Observasi citra satelit dilakukan berdasarkan data resmi konsesi pertambangan, artikel dari media lokal, dan laporan dari LSM terkait. Dari hasil analisis ini, diketahui bahwa dampak dari pertambangan batu bara menjadi dampak terbesar terhadap deforestasi di Indonesia, mencakup sekitar setengah dari total deforestasi yang terjadi. Sementara itu, pertambangan emas, timah, dan nikel juga turut menyumbang terhadap laju deforestasi di Indonesia.
Data menunjukkan bahwa puncak deforestasi sebenarnya terjadi pada tahun 2013, namun masalah deforestasi ini kembali meningkat dalam beberapa tahun terakhir. Pada tahun 2023, pertambangan dikaitkan dengan hilangnya hampir 10.000 hektare hutan primer setiap tahunnya. Kementerian Lingkungan Hidup juga mengungkapkan bahwa lebih dari 73.000 hektare kawasan hutan hilang pada tahun 2021-2022, dengan total deforestasi mencapai 104.000 hektar.

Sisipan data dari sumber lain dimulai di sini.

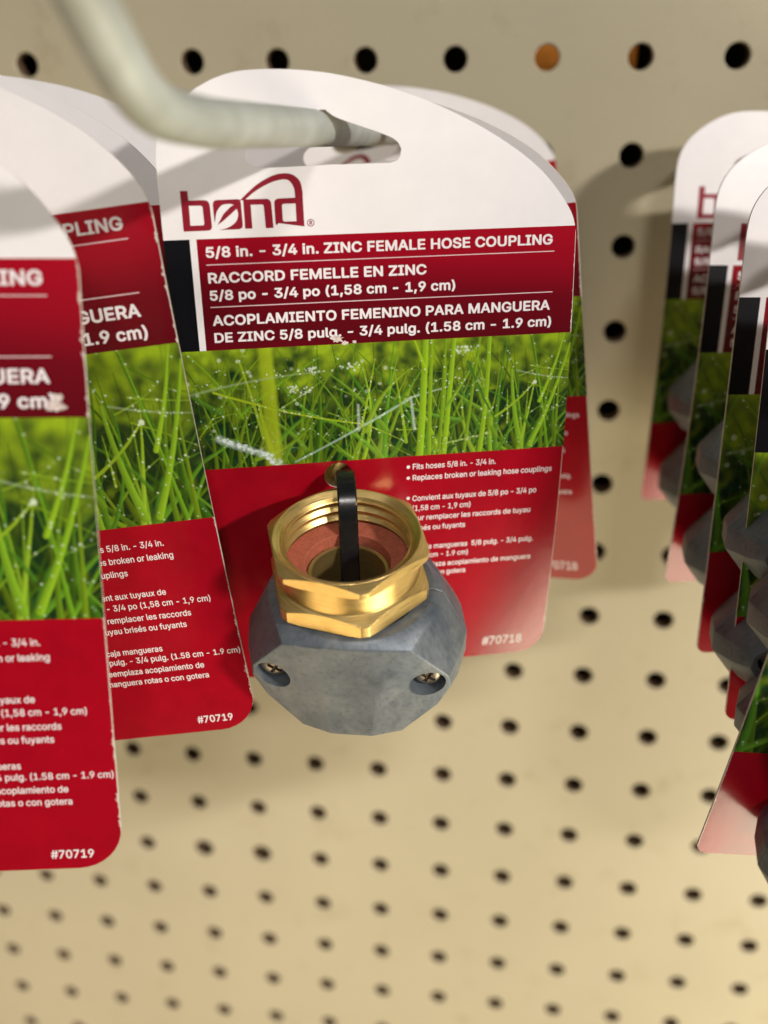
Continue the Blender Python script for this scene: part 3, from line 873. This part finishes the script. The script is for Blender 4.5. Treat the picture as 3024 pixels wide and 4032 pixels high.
HALF_BACK = cut_recesses(build_clamp_half(1), 1)
HALF_FRONT.name = 'clamp_half_front'; HALF_BACK.name = 'clamp_half_back'

def screw_mesh():
    bm = bmesh.new(); n = 32
    prof = [(0.0, -.085), (.10, -.083), (.19, -.055), (.24, -.01), (.25, .10)]
    prev = None
    for r, y in prof:
        ring = [bm.verts.new((max(r, .002) * math.cos(2 * math.pi * i / n), y, max(r, .002) * math.sin(2 * math.pi * i / n))) for i in range(n)]
        if prev:
            for i in range(n): bm.faces.new((prev[i], prev[(i + 1) % n], ring[(i + 1) % n], ring[i]))
        prev = ring
    bmesh.ops.recalc_face_normals(bm, faces=bm.faces[:])
    me = bpy.data.meshes.new('screw'); bm.to_mesh(me); bm.free()
    cutters = []
    o = link_obj('tmp_screw', me)
    bm = bmesh.new(); bmesh.ops.create_cone(bm, cap_ends=True, segments=32, radius1=.25, radius2=.25, depth=.1, matrix=Matrix.Translation((0, .06, 0)) @ Matrix.Rotation(math.pi / 2, 4, 'X'))
    for rot in (0.5, 0.5 + math.pi / 2):
        bm = bmesh.new(); bmesh.ops.create_cube(bm, size=1, matrix=Matrix.Rotation(rot, 4, 'Y') @ Matrix.Diagonal((.27, .16, .065, 1)))
        bmesh.ops.translate(bm, verts=bm.verts[:], vec=(0, -.06, 0))
        cutters.append(bm_obj('tmp_cut', bm, M_STEEL))
        md = o.modifiers.new('b', 'BOOLEAN'); md.operation = 'DIFFERENCE'; md.solver = 'EXACT'; md.object = cutters[-1]
    dg = bpy.context.evaluated_depsgraph_get()
    out = bpy.data.meshes.new_from_object(o.evaluated_get(dg))
    for c in cutters: bpy.data.objects.remove(c)
    bpy.data.objects.remove(o)
    out.materials.clear(); out.materials.append(M_STEEL)
    out.polygons.foreach_set('use_smooth', [True] * len(out.polygons)); out.set_sharp_from_angle(angle=math.radians(35))
    return out
SCREW = screw_mesh()

def frame_on_card(key, u, v, w, yaw=0.0, roll=0.0, pitch=0.0):
    """matrix: origin at (u, v, w) of the card; X right, Z up the card, -Y out of the card"""
    o, kind, k = CARDS[key]; W = KIND[kind]['W']
    p = Vector(card_xyz(u, v, W, k, w)); p2 = Vector(card_xyz(u, v - .01, W, k, w))
    z = (p2 - p).normalized(); x = Vector((1, 0, 0)); y = z.cross(x)
    M = Matrix(((x.x, y.x, z.x, p.x), (x.y, y.y, z.y, p.y), (x.z, y.z, z.z, p.z), (0, 0, 0, 1)))
    return o.matrix_world @ M @ Matrix.Rotation(roll, 4, 'Y') @ Matrix.Rotation(pitch, 4, 'X') @ Matrix.Rotation(yaw, 4, 'Z')

def empty(name, M):
    o = bpy.data.objects.new(name, None); COL.objects.link(o); o.empty_display_size = .5
    o.matrix_world = M
    return o

def add_clamp(parent, dz=0.0, dx=0.0):
    T = Matrix.Translation((dx, 0, dz))
    for me in (HALF_FRONT, HALF_BACK):
        c = link_obj('clamp_half', me, parent); c.matrix_local = T
        if me is HALF_FRONT:
            for x, z in SCREWS:
                s_ = link_obj('screw', SCREW, c); s_.matrix_local = Matrix.Translation((x, -1.00, z)) @ Matrix.Scale(1.15, 4)
    return

COUP = frame_on_card('M', 2.87, 4.86, 2.10, yaw=math.radians(-14), roll=math.radians(-2), pitch=math.radians(10.5))
coupling = empty('hose_coupling', COUP)
tag(coupling, 'brass swivel nut on a grey zinc clamp, tied to the sharp front card', 'hose coupling', 'brass and zinc hose couplings')
build_nut(coupling, math.radians(-90 + 12 + 30 + 6))
C_ = lambda r: (lambda a: r)
revolve('rubber_washer', [(C_(1.20), -.70), (C_(1.19), -.675), (C_(.82), -.675), (C_(.80), -.69), (C_(.80), -.95), (C_(1.2), -.95)], M_RUBBER, coupling, 35)
revolve('barrel', [(C_(.76), -.90), (C_(.70), -.92), (C_(.69), -3.0), (C_(1.25), -3.0), (C_(1.22), -1.16), (C_(.77), -.94)], M_BRASS, coupling, 35)
revolve('capped_sleeve', [(C_(1.28), -1.12), (C_(1.25), -3.4), (C_(0.6), -3.4), (C_(0.02), -3.4)], M_ZINC, coupling, 35)  # end cap is added to keep light from below out of the bore
add_clamp(coupling, -.05, .12)

# zip tie: out of the card's hole, over the nut's rim, down the bore
def ribbon(name, path, width, thick, mat, M):
    pts = [Vector(p) for p in smooth_chain(path, 8)]
    bm = bmesh.new(); prev = None
    for i, p in enumerate(pts):
        t = (pts[min(i + 1, len(pts) - 1)] - pts[max(i - 1, 0)]).normalized()
        x = Vector((1, 0, 0)); n = t.cross(x).normalized()
        b = thick * .5
        prof = [(-.5, -.25), (-.42, -.5), (-.30, -.5), (-.26, -.42), (.26, -.42), (.30, -.5), (.42, -.5), (.5, -.25), (.5, .25), (.42, .5), (-.42, .5), (-.5, .25)]
        ring = [bm.verts.new(p + x * (a * width) + n * (c * thick)) for a, c in prof]
        if prev:
            for j in range(len(prof)):
                j2 = (j + 1) % len(prof); bm.faces.new((prev[j], prev[j2], ring[j2], ring[j]))
        else: bm.faces.new(ring[::-1])
        prev = ring
    bm.faces.new(prev)
    bmesh.ops.recalc_face_normals(bm, faces=bm.faces[:])
    o = bm_obj(name, bm, mat, None, 35); o.matrix_world = M
    return o
TIE = frame_on_card('M', 2.955, 4.90, 2.10, yaw=math.radians(-3))
tie = ribbon('zip_tie', [(0, 2.6, -.20), (0, 2.38, .12), (0, 2.08, .22), (0, 1.85, .40), (0, 1.52, .44), (0, 1.22, .30), (0, 1.02, .0), (0, .88, -.5), (0, .70, -1.1), (0, .52, -1.9), (0, .45, -2.9)], .37, .12, M_NYLON, TIE)
tag(tie, 'shiny black zip tie looped from the round card hole down into the brass nut', 'zip tie')

# the next card back carries the same coupling, glimpsed through the round hole
def copy_tree(o, parent=None):
    c = o.copy(); COL.objects.link(c)
    if parent: c.parent = parent; c.matrix_parent_inverse = o.matrix_parent_inverse.copy()
    for ch in list(o.children): copy_tree(ch, c)
    return c
c2 = copy_tree(coupling)
c2.matrix_world = frame_on_card('M2', 2.955, 4.90, 2.0, yaw=math.radians(10), pitch=math.radians(4))
c2['label'] = 'second brass and zinc coupling, almost wholly hidden behind the sharp front card'

# zinc menders on the right hook's cards: two clamps one above the other
def make_mender(key, u, v, w, yaw, roll, label):
    M = frame_on_card(key, u, v, w, yaw, roll) @ Matrix.Diagonal((1.4, .95, .88, 1))
    o = empty('hose_mender', M)
    tag(o, label, 'hose mender', 'zinc hose menders on the right hook')
    add_clamp(o, 2.3 / .88); add_clamp(o, 0.0)
    revolve('tube', [(C_(.80), 1.4), (C_(.95), 1.4), (C_(.95), -3.6), (C_(.80), -3.6)], M_ZINC, o, 35)
    return o
MLAB = ['grey zinc mender on the right hook card closest to the pegboard',
        'grey zinc mender on the second right hook card out from the pegboard',
        'grey zinc mender with dark screw hole on the middle card of the right hook',
        'large grey zinc mender just behind the tilted foremost right card',
        'grey zinc mender at the right border in front of the tilted foremost card']
for i in range(5):
    make_mender('R%d' % i, (2.95, 2.72, 2.70, 2.82, 3.32)[i], (4.55, 4.35, 4.8, 4.85, 4.5)[i], 1.55, math.radians(-4), 0.0, MLAB[i])

# ------------------------------------------------------------------ peg hook
def hook_material():
    mt, N, L, B = new_mat('galvanised_wire')
    n1 = noise_node(N, L, 0.9, 5, .55)
    r = ramp(N, L, n1.outputs['Fac'], [(0.32, (0.33, 0.345, 0.315)), (0.5, (0.40, 0.425, 0.39)), (0.70, (0.49, 0.53, 0.50))])
    L.new(r.outputs[0], B.inputs['Base Color']); B.inputs['Metallic'].default_value = .1; B.inputs['Roughness'].default_value = .5
    return mt
M_HOOK = hook_material()
def tube_path(name, pts, r, mat, n=28, cap_round=True):
    P = [Vector(p) for p in pts]
    bm = bmesh.new(); prev = None; up = Vector((1, 0, 0)); N_ = len(P)
    for i, p in enumerate(P):
        t = (P[min(i + 1, N_ - 1)] - P[max(i - 1, 0)]).normalized()
        a = (up - t * up.dot(t)).normalized(); b = t.cross(a); up = a
        ring = [bm.verts.new(p + (a * math.cos(2 * math.pi * j / n) + b * math.sin(2 * math.pi * j / n)) * r) for j in range(n)]
        if prev:
            for j in range(n): bm.faces.new((prev[j], prev[(j + 1) % n], ring[(j + 1) % n], ring[j]))
        else: bm.faces.new(ring[::-1])
        prev = ring
    bm.faces.new(prev)
    bmesh.ops.recalc_face_normals(bm, faces=bm.faces[:])
    return bm_obj(name, bm, mat, None, 40)
h0 = Vector((-1.62, -11.36, 19.19)); h1 = Vector((-2.03, -16.81, 19.57))
d_ = (h1 - h0).normalized()
hb = h0 - d_ * ((h0.y + -0.3 - 0) / d_.y) if False else h0 + d_ * ((0.3 - h0.y) / d_.y)
straight = [hb + (h1 - hb) * t for t in np.linspace(0, 0.99, 24)]
bend = smooth_chain([tuple(straight[-1])] + [(-2.25, -17.66, 19.74), (-2.31, -18.31, 20.03), (-2.35, -18.78, 20.46), (-2.38, -19.16, 20.85), (-2.41, -19.54, 21.23), (-2.44, -19.75, 21.5)], 6)
hook = tube_path('peg_hook', [tuple(p) for p in straight[:-1]] + bend, 0.315, M_HOOK)
tag(hook, 'thick pale peg hook through the middle cards, bent up at its blurred tip', 'peg hook')

# ------------------------------------------------------------------ added orange block and light standing in for a glow through two top-row holes
def backlight_block():
    bm = bmesh.new()
    bmesh.ops.create_cube(bm, size=1, matrix=Matrix.Translation((3.5, 2.1, 20.9)) @ Matrix.Diagonal((3.3, 1.2, 2.2, 1)))
    bmesh.ops.bevel(bm, geom=bm.edges[:], offset=.06, segments=2, affect='EDGES')
    o = bm_obj('backlight_block', bm, simple_mat('backlight_orange', (0.80, 0.36, 0.08), .7, nscale=4))
    tag(o, 'added orange block behind the pegboard, standing in for light through two top holes', 'backlight_block')
    l = bpy.data.lights.new('backlight_fill', 'POINT'); l.energy = 120; l.color = (1, .8, .5); l.shadow_soft_size = .2  # added point light that makes the orange block glow
    lo = bpy.data.objects.new('backlight_fill', l); COL.objects.link(lo); lo.location = (3.2, .85, 22.6)
backlight_block()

Kondisi yang semakin memprihatinkan ini menjadi semakin mendesak karena ketergantungan Indonesia terhadap batu bara meningkat, sementara upaya untuk memperluas eksploitasi cadangan nikel juga terus dilakukan. Ini dapat dilihat dari fakta bahwa Indonesia memiliki cadangan nikel terbesar di dunia, yang saat ini sangat diminati karena merupakan komponen penting untuk baterai yang digunakan dalam kendaraan listrik.